Saturday, November 25, 2006

Put Into Practice

Bringing freedom to the people of Iraq- a progressive ideal. Liberation is literally a *liberal* concept.

Using Iraq's oil to rebuild the country- a socialistic enterprise by its very definition.

Establishing a secular democracy in the Middle East- another progressive ideal. One seen by many as anti-religious.

Right-wing supporters of Bush and his war in Iraq use these progressive catch-phrases all the time, because they know these appeal to most Americans and because these hide the real reasons we have sent our young military service people there, which likely would not get the support of many Americans.

This is a war for oil and an attempt by Bush to play out his psychological turmoil on a global scale.

American families will not send their young off to die in the sands of Araby just so oil executives can in turn sell them $3.85-per-gallon gasoline.

But they will send them off to fight for progressive ideals like freedom and democracy. Hence the rightwing rhetorical sleight-of-hand.

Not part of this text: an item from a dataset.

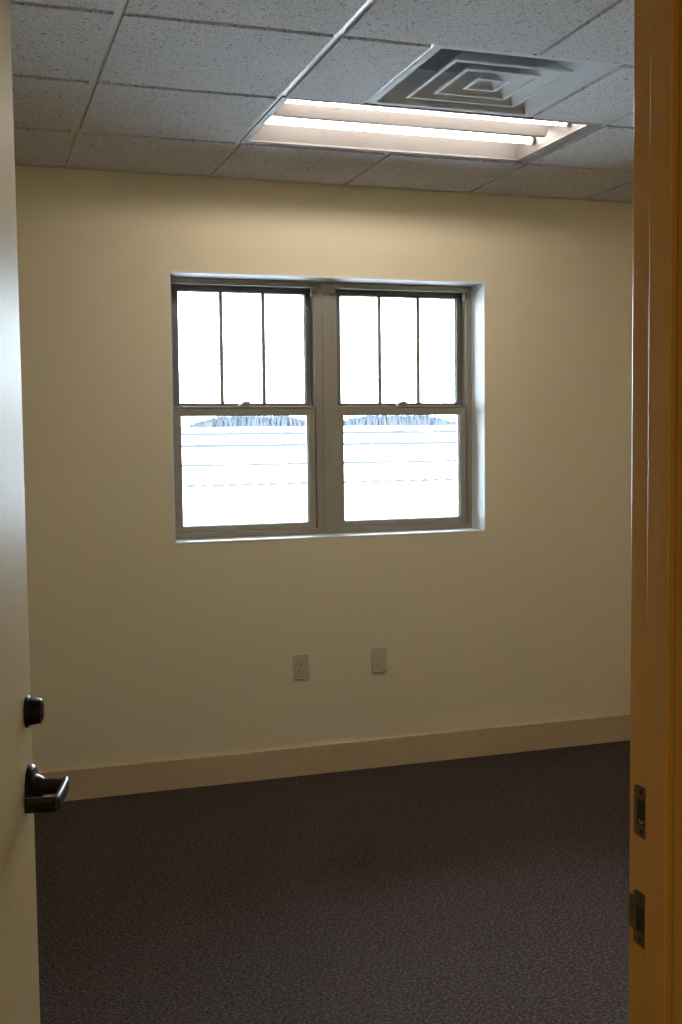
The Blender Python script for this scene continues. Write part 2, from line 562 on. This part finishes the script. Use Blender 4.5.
def window_unit(n, cx, fx0, fx1, label):
    # outer frame (structure, root)
    f = MB()
    f.frame(fx0, fx1, WB, WT, YF, YF + 0.016, cx - SH - fx0, fx1 - cx - SH, 0.030, 0.028)
    # stepped jamb tracks behind the room face
    f.frame(fx0 + 0.001, fx1 - 0.001, WB, WT, YF + 0.016, YF + 0.095, cx - SH - fx0 - 0.001, fx1 - cx - SH - 0.001, 0.020, 0.020)
    f.frame(fx0 + 0.002, fx1 - 0.002, WB, WT, YF + 0.020, YF + 0.046, cx - SH - fx0 + 0.004, fx1 - cx - SH + 0.004, 0.030, 0.020)
    root = struct(f.build('window_%d' % n, M['clay'], bevel=0.002), label)
    # light coloured inner track lip each side
    for s in (-1, 1):
        t = MB()
        xa = cx + s * SH
        t.box(min(xa, xa - s * 0.004), max(xa, xa - s * 0.004), YF + 0.004, YF + 0.012, 1.672, 2.193)
        t.build('jamb_track', M['clay'], root, bevel=0.0008)
    if True:
        c = MB()
        xa = cx + SH - 0.012
        c.box(xa - 0.006, xa + 0.006, YF - 0.001, YF + 0.012, 2.178, 2.212)
        c.build('balance_clip', M['plate'], root, bevel=0.002)
    # lower sash (room side)
    ly0, ly1 = YF + 0.010, YF + 0.042
    lo = MB()
    gx0, gx1 = cx - 0.2955, cx + 0.2955
    z0, z1 = 1.112, 1.676
    lo.frame(cx - SH + 0.0015, cx + SH - 0.0015, z0, z1, ly0, ly1, gx0 - cx + SH - 0.0015, cx + SH - gx1 - 0.0015, 0.026, 0.039)
    # glazing stop, a thin step round the glass
    lo.frame(gx0 - 0.001, gx1 + 0.001, z0 + 0.025, z1 - 0.038, ly0 + 0.010, ly1 - 0.004, 0.005, 0.005, 0.005, 0.005)
    # top lip of the meeting rail
    lo.box(cx - SH + 0.004, cx + SH - 0.004, ly0 - 0.005, ly0 + 0.004, z1 - 0.007, z1 + 0.001)
    lower = lo.build('lower_sash', M['clay'], root, bevel=0.0022)
    gp = MB().box(gx0, gx1, ly0 + 0.018, ly0 + 0.022, z0 + 0.024, z1 - 0.037)
    gp.build('glass_pane', M['glass'], lower)
    # upper sash (outer track)
    uy0, uy1 = YF + 0.050, YF + 0.082
    k = (uy0) / 5.06
    ux0, ux1 = cx - 0.2955 + 0.003, cx + 0.2955 + 0.003
    uz0, uz1 = 1.690, 2.193
    up = MB()
    up.frame(cx - SH - 0.001, cx + SH + 0.001, 1.652, 2.226, uy0, uy1, ux0 - cx + SH + 0.001, cx + SH + 0.001 - ux1, uz0 - 1.652, 2.226 - uz1)
    up.frame(ux0 - 0.001, ux1 + 0.001, uz0 - 0.001, uz1 + 0.001, uy0 + 0.010, uy1 - 0.004, 0.004, 0.004, 0.004, 0.004)
    upper = up.build('upper_sash', M['clay_dark'], root, bevel=0.0022)
    upper['label'] = 'darker upper sash of three tall lites'
    for q in (1, 2):
        xm = ux0 + (ux1 - ux0) * q / 3
        MB().box(xm - 0.0085, xm + 0.0085, uy0 + 0.006, uy0 + 0.024, uz0 - 0.001, uz1 + 0.001).build('muntin', M['clay'], upper, bevel=0.0025)
    MB().box(ux0, ux1, uy0 + 0.016, uy0 + 0.020, uz0, uz1).build('glass_pane', M['glass'], upper)
    # cam lock standing on the meeting rail
    lk = MB()
    lxc = cx + 0.006
    lk.box(lxc - 0.034, lxc + 0.034, ly0 + 0.004, ly0 + 0.026, z1, z1 + 0.006)
    lk.lathe((lxc + 0.004, ly0 + 0.015, z1 + 0.006), (0, 0, 1), [(0, 0.017), (0.008, 0.016), (0.014, 0.010)], 24)
    lock = lk.build('sash_lock', M['clay'], root, bevel=0.001)
    hd = MB()
    hd.tube([(lxc + 0.016, ly0 + 0.012, z1 + 0.016), (lxc - 0.006, ly0 + 0.001, z1 + 0.018), (lxc - 0.026, ly0 - 0.008, z1 + 0.011), (lxc - 0.042, ly0 - 0.011, z1 + 0.000)],
            [0.007, 0.008, 0.007, 0.005], 12)
    hd.build('lock_lever', M['lockm'], lock, smooth=True)
    return root
MX = (UC[0] + UC[1]) / 2
win1 = window_unit(1, UC[0], WX0 + LN, MX - 0.001, 'left half of the twin window, single hung with clay frame')
win2 = window_unit(2, UC[1], MX + 0.001, WX1 - LN, 'right half of the twin window, beside the bright white return')
mc = MB()
mc.box(MX - 0.017, MX + 0.017, YF - 0.004, YF - 0.0002, WB + 0.0005, WT - 0.0005)
struct(mc.build('trim_3', M['clay'], bevel=0.0015), 'flat clay mullion strip joining the two window units')

# ================================================================== DOOR (open into the room)
TA = radians(78.0)
PIV = Vector((HX - 0.010, YD + 0.000, 0))
dv = Vector((cos(TA), sin(TA), 0))        # along the leaf
nv = Vector((sin(TA), -cos(TA), 0))       # out of the hall side face
DW, DT = 0.872, 0.044
def dp(s, n, z):                          # leaf coordinates; n = 0 on the hall side face
    return PIV + dv * s + nv * (DT + n) + Vector((0, 0, z))
m = MB()
def leaf_ring(z):
    e = 0.003
    return [dp(0.004, 0, z), dp(DW - e, 0, z), dp(DW, -e, z), dp(DW - 0.002, -DT + e, z), dp(DW - 0.002 - e, -DT, z), dp(0.004, -DT, z)]
m.loft([leaf_ring(0.012), leaf_ring(DOOR_H)])
door = struct(m.build('door_1', M['door']), 'glossy cream door leaf standing open into the room')
# hinges
for z in (0.25, 0.95, 1.65, 2.2):
    h = MB()
    h.lathe(PIV + Vector((-0.004, 0.009, z - 0.05)), (0, 0, 1), [(0, 0.006), (0.10, 0.006)], 16)
    h.build('hinge', M['bronze'], door, smooth=True)

# deadbolt cylinder
sC = DW - 0.052
db = MB().lathe(dp(sC, 0, 1.078), nv, [(0, 0.0275), (0.004, 0.0272), (0.006, 0.0255), (0.0065, 0.0240), (0.024, 0.0212), (0.026, 0.0195)], 48)
dbo = db.build('deadbolt', M['bronze'], door, smooth=True)
dbo['label'] = 'dark bronze deadbolt cylinder above the lever'
kf = MB().lathe(dp(sC, 0.0255, 1.078), nv, [(0, 0.0155), (0.0025, 0.0150), (0.0032, 0.0138)], 40)
kfo = kf.build('cylinder_face', M['bronze'], dbo, smooth=True)

# lever handle: rose, neck, arm that returns to the door
zl = 0.947
lv = MB().lathe(dp(sC, 0, zl), nv, [(0, 0.0395), (0.006, 0.0392), (0.010, 0.037), (0.0125, 0.033), (0.013, 0.0225), (0.022, 0.0185), (0.026, 0.0155)], 48)
rose = lv.build('door_handle', M['bronze'], door, smooth=True)
rose['label'] = 'dark bronze lever handle with a round rose'
ar = MB()
ctrl = [dp(sC, 0.016, zl + 0.002), dp(sC, 0.040, zl + 0.002), dp(sC, 0.052, zl + 0.002)]
def flat_path(pts, hw, hh):
    """sweep a rounded flat bar section"""
    rings = []
    for i, p in enumerate(pts):
        d = (pts[min(i + 1, len(pts) - 1)] - pts[max(i - 1, 0)]).normalized()
        up = Vector((0, 0, 1))
        sd = d.cross(up).normalized()
        w_ = hw[i] if isinstance(hw, list) else hw
        h_ = hh[i] if isinstance(hh, list) else hh
        ring = []
        for k in range(20):
            a = 2 * pi * k / 20
            cx_ = (abs(cos(a)) ** 0.6) * math.copysign(1, cos(a)) * w_
            cz_ = (abs(sin(a)) ** 0.6) * math.copysign(1, sin(a)) * h_
            ring.append(p + sd * cx_ + up * cz_)
        rings.append(ring)
    ar.loft(rings)
ar.tube([dp(sC, 0.012, zl), dp(sC, 0.036, zl), dp(sC, 0.062, zl)], [0.0150, 0.0132, 0.0130], 24)
arm = [dp(sC + 0.013, 0.061, zl), dp(sC - 0.005, 0.062, zl), dp(sC - 0.03, 0.062, zl), dp(sC - 0.06, 0.061, zl), dp(sC - 0.090, 0.060, zl)]
for k in range(1, 6):                     # tight return towards the door
    a = radians(90 * k / 5)
    arm.append(dp(sC - 0.090 - 0.009 * sin(a), 0.060 - 0.009 * (1 - cos(a)), zl))
arm.append(dp(sC - 0.099, 0.030, zl))
arm.append(dp(sC - 0.099, 0.010, zl))
flat_path(arm, 0.0052, 0.0125)
ar.build('lever', M['bronze'], rose, smooth=True)

# ================================================================== CEILING LIGHT
lt = empty('ceiling_light', ((LX0 + LX1) / 2, (LY0 + LY1) / 2, CEIL))
tag(lt, 'recessed fluorescent ceiling light with two lit bare tubes', 'ceiling light')
def L(o):                                 # keep world coordinates under an Empty
    o.matrix_parent_inverse = o.parent.matrix_world.inverted() if False else Matrix.Translation(-Vector(o.parent.location))
    return o
fx0, fx1, fy0, fy1 = LX0 + 0.004, LX1 - 0.004, LY0 + 0.004, LY1 - 0.004
TOP = CEIL + 0.085
h = MB()
fl = 0.018
def rect(x0, x1, y0, y1, z): return [(x0, y0, z), (x1, y0, z), (x1, y1, z), (x0, y1, z)]
zb = CEIL - 0.005
ax0, ax1, ay0, ay1 = fx0 + 0.024, fx1 - 0.056, fy0 + 0.016, fy1 - 0.030
h.loft([rect(fx0, fx1, fy0, fy1, zb),
        rect(ax0, ax1, ay0, ay1, zb),
        rect(ax0, ax1, ay0, ay1, zb + 0.006),
        rect(ax0 + 0.006, ax1 - 0.016, ay0 + 0.055, ay1 - 0.05, TOP)], close_ends=False)
h.bm.faces.new([h.bm.verts.new(p) for p in rect(ax0 + 0.006, ax1 - 0.016, ay0 + 0.055, ay1 - 0.05, TOP)])
# outside shell
h.loft([rect(fx0, fx1, fy0, fy1, zb), rect(fx0, fx1, fy0, fy1, CEIL + 0.11)], close_ends=False)
h.bm.faces.new([h.bm.verts.new(p) for p in rect(fx0, fx1, fy0, fy1, CEIL + 0.11)])
L(h.build('housing', M['fixture'], lt))
yt1, yt2, zt = 3.862, 4.135, CEIL + 0.034
ym = (yt1 + yt2) / 2
rx0, rx1 = ax0 + 0.022, ax1 - 0.034
r_ = MB()
sec = [(ym - 0.075, TOP - 0.001), (ym - 0.012, CEIL + 0.012), (ym + 0.006, CEIL + 0.012), (ym + 0.075, TOP - 0.001)]
r_.loft([[(x, y, z) for y, z in sec] for x in (rx0, rx1)])
L(r_.build('ballast_cover', M['fixture'], lt, bevel=0.003))
for yt in (yt1, yt2):
    t = MB().lathe((rx0 - 0.012, yt, zt), (1, 0, 0), [(0, 0.0127), (rx1 - rx0 + 0.024, 0.0127)], 28)
    to = L(t.build('lamp_tube', M['tube'], lt, smooth=True))
    for xs, sgn in ((rx0 - 0.012, -1), (rx1 + 0.012, 1)):
        c = MB().lathe((xs + sgn * 0.0002, yt, zt), (sgn, 0, 0), [(0, 0.0131), (0.010, 0.0131), (0.0115, 0.010)], 24)
        e = c.build('end_cap', M['lockm'], to, smooth=True)
        s = MB().box(min(xs + sgn * 0.006, xs + sgn * 0.016), max(xs + sgn * 0.006, xs + sgn * 0.016), yt - 0.012, yt + 0.012, zt + 0.004, TOP - 0.001)
        L(s.build('lamp_socket', M['fixture'], lt, bevel=0.002))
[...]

It's conservative bait-and-switch. Unfortunately they have honed this technique over decades and have built a media presence that churns this rhetoric out by millions of print and broadcast words daily, so many American citizens are taken in by it.

This is a riff on ideas gleaned from reading George Lakoff.

I think that many of us on the political left correctly espress concern about the way the political right wing has co-opted many aspects of what passes for political debate in this country. Fox News and right-wing radio come to mind. It took many decades for the conservative movement to construct the media infrastructure and develop consistent messaging systems to attain dominance in political discourse.

It will be much easier for the left to re-enter media debate than it was for the right to establish their heavy presence there, because we on the left will not have to lie, which is another of Lakoff's ideas.

This is worth sharing around.

(The above was cross-posted and re-edited under another alias from an obscure small-town middle-America newspaper-based message board.)